Exploring the natural and built environments of the towns of Keystone, West Virginia, and Newbern, Virginia, Stanley delineates the history of conflict and control of local industry and development. Through his grandparents' struggle for upward mobility into the middle class, Stanley narrates a history that counters ideas of Appalachia as an exception to American culture and history, presenting instead an image of the region as an emblem of America at large. Stanley builds out from family and local history to examine broad structures of values and practices as they reflect and relate to place, showing how events such as the development of extensive mineworks, the ghettoization of the area's black residents, the catastrophic flooding of the Elkhorn Creek, and the fraud-induced failure of Keystone National Bank signal values that erode a place both literally and figuratively. Giving voice to activists now working to break down boundaries and assumptions that long have defined and restricted the middle class in the global economy, The Poco Field also champions the creative potential of place for reinvigorating democratic society for the twenty-first century.
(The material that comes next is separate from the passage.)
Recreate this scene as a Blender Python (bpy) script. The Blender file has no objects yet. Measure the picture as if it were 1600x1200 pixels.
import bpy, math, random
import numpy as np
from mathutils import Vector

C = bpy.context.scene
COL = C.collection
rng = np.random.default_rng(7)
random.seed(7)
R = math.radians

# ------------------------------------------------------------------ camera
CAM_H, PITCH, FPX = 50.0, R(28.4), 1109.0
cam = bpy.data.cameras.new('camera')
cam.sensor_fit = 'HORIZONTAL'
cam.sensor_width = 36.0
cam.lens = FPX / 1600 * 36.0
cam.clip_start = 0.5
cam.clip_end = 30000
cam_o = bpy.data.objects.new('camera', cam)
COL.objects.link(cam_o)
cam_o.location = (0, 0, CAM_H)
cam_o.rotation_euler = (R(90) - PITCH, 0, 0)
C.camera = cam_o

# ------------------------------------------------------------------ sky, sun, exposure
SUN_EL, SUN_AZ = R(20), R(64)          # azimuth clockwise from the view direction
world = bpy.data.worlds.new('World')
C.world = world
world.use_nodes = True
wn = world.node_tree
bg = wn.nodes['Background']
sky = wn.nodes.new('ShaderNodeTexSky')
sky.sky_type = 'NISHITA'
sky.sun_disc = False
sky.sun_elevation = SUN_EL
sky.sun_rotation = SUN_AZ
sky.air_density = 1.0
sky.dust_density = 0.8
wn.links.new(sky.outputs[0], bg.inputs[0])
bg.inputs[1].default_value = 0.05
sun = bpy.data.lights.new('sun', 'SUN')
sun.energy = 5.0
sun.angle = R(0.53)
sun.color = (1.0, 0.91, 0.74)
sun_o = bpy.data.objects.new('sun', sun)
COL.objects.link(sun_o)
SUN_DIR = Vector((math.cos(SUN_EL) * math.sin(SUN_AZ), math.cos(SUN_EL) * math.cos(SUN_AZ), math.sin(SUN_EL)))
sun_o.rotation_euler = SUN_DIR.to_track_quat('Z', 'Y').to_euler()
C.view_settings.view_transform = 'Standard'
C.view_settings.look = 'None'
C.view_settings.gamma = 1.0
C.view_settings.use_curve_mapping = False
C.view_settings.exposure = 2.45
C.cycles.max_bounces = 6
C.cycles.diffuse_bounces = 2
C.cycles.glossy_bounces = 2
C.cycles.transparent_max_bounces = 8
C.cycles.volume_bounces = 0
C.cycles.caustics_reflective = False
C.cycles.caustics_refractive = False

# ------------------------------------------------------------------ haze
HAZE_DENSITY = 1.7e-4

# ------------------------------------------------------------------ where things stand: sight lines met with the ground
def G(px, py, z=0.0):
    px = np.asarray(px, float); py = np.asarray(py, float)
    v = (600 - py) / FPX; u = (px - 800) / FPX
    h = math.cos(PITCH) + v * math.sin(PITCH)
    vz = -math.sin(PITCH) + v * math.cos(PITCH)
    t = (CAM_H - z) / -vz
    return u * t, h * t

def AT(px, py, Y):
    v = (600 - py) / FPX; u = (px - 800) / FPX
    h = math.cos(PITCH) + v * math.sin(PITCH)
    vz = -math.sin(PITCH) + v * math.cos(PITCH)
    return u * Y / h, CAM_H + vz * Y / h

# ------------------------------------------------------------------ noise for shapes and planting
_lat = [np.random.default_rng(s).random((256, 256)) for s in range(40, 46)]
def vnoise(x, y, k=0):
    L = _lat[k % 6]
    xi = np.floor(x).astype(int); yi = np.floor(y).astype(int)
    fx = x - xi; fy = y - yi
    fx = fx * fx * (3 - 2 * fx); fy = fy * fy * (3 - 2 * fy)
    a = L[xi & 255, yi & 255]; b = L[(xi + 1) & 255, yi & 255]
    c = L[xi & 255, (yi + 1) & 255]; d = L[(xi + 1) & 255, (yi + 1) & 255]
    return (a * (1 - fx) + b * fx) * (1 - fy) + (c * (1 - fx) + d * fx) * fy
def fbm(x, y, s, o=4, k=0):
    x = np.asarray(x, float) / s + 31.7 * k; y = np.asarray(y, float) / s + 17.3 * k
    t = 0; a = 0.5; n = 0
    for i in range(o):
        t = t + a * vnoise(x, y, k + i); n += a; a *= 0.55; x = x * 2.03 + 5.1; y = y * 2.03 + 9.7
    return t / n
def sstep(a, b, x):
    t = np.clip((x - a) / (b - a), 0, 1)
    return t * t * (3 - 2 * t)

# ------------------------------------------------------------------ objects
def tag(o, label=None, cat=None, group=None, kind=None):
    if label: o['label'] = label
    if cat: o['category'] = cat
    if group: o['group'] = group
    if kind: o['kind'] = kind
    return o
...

"Stanley shows how ambition can be incompatible with moral behavior when profit is the bottom line and power is concentrated in one industry. His work stresses the importance of a 'citizenship of place' and gives examples of promising practices to expand, enrich, and enliven local relationships."--Now & Then

"Stanley masterfully weaves issues of identity with the personal story of his grandparents. . . . his work requires scholars and students of the region to think of the modern history of Appalachia in a sophisticated and interdisciplinary way."--West Virginia History

"The Poco Field brings the power of the personal to history and cultural studies, and the fields are all the richer for it."--Appalachian Journal

"Stanley sees in his family's lived experience a rich window into the middle-class aspirations and cultural understandings of not only mid-century Appalachia but also the nation as a whole. . . . Stanley's book is effective in conveying larger meanings from family history. The Poco Field brings the power of the personal to history and cultural studies, and the fields are all the richer for it."--Appalachian Journal

"Stanley's book is interesting, and it certainly makes a scholarly contribution to the literature. Anyone searching for a fresh perspective on twentieth-century Appalachia or middle-class life in the United States would do well to give it a read."--The Journal of Southern History

"What makes this work intriguing, is Stanley's critique of community values and the way he conceptualizes "place" well beyond geographic terms."--American Historical Review

"This genre-blending work combines biography, family and social history, ethnography, political economy, and personal observation to provide a penetrating examination of the implications of place-based practice on local and global citizenship. Through his family's own experiences, Talmage A. Stanley effectively argues that the natural, built, and social environments of a particular place can produce a way of life that is an honest response to the demands, limits, and promises of that place. The work is promising for use in Appalachian and American studies, community sociology, environmental studies, activism, and sustainable development."--Dwight B. Billings, coauthor of The Road to Poverty: The Making of Wealth and Hardship in Appalachia

"A terrific contribution to an understudied topic in Appalachian studies: middle-class culture, society, and politics. Talmage A. Stanley's compassionate depiction of a sector often simply referred to as 'local elites' or the 'managerial class' exposes a tragedy akin to that of Willy Loman in Arthur Miller's Death of a Salesman. His elaboration of the West Virginia coalfield experience as an archetypal form particular to the industrial capitalist social vision is brilliantly illuminated by fragments of his family archive."--Mary Hufford, editor of Conserving Culture: A New Discourse on Heritage

Talmage A. Stanley is the director of the Appalachian Center for Community Service and an associate professor and chair of the Department of Public Policy and Community Service at Emory & Henry College in southwest Virginia.